BASTANO i cinque interpreti (oltre a Lagani, sono Marco Cavalcoli, Andrea Argentieri, Roberto Magnani e Elisa Pol) che volentieri cambiano mantelli e soprabiti, appesi a vista fuori dal perimetro della scena, ma non diventano mai personaggi nel senso convenzionale del termine. Creature metamorfiche, piuttosto.
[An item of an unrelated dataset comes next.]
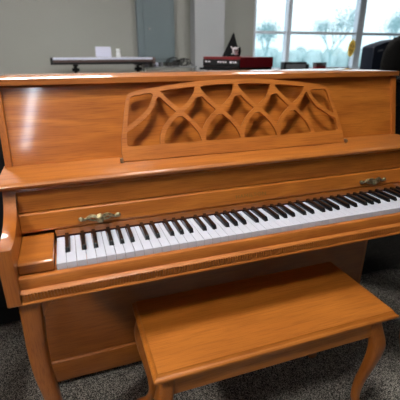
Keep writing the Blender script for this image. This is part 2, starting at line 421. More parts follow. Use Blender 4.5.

Anche il sovrapporsi dei piani narrativi scolora nel sogno o in quella sua metafora che è il gioco (teatrale). Anche il riluttante narratore, coinvolto nel gioco, ha il suo bel daffare a star dietro alle avventure di una Lady Muriel e i suoi due spasimanti, a congiure di palazzo e rivolte di piazza, a lezioni su quale sia l’ora migliore per vedere le fate. Dove siamo finiti? si chiedono spesso. Se lo chiede anche lo spettatore, felice comunque di esserci.